A própria nota do INE informa que os dados não são
comparáveis com os da série divulgada até aqui, até
porque o conteúdo do inquérito é intencionalmente ou por
motivos técnicos alterado. É provável que possam ter sido
excluídas perguntas incómodas (até a este momento
não conhecemos o conteúdo do inquérito que o INE tenciona
utilizar). Mas para concluir que os dados do novo inquérito não
traduziriam a totalidade do desemprego efectivo basta ter presente o seguinte.
Os inquérito que têm sido feitos por telefone em Portugal utilizam
a base de telefones fixos, logo não abrange a totalidade da
população
[1]
.
Em Portugal existem cerca de 150 telefones móveis por 100 habitantes,
e muitos lares já não têm telefones fixos. E mesmo que o
INE tivesse acesso à base de telefones móveis, que não
é pública, colocar-se-ia um problema com grande complexidade
técnica a resolver: é que o número de telefones
móveis deve rondar os 15 milhões, portanto um total muito
superior à população total, já que muitos
portugueses têm vários telemóveis (que telefones e como
seriam seleccionados para amostra?). Para além disso,
muitos desempregados não têm telefone nem fixo nem móvel,
pois não têm dinheiro para o pagar, por isso seriam
excluídos.

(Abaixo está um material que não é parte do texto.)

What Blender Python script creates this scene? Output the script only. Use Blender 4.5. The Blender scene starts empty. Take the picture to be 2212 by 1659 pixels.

É absurdo fazer um inquérito ao desemprego por
telefone, já que deixaria muitos desempregados de fora do
inquérito.
Assim, o universo inquirido passaria a ser assim inferior ao real ficando,
logo à partida, muitos desempregados não abrangidos pelo
inquérito obtendo-se uma informação insuficiente sobre o
desemprego em Portugal.
Além disso,
o inquérito sobre o emprego e o desemprego é naturalmente um
inquérito longo que é difícil responder por telefone
levando muitos dos contactados a não responder o que diminuiria ainda
mais a fiabilidade dos resultados do inquérito.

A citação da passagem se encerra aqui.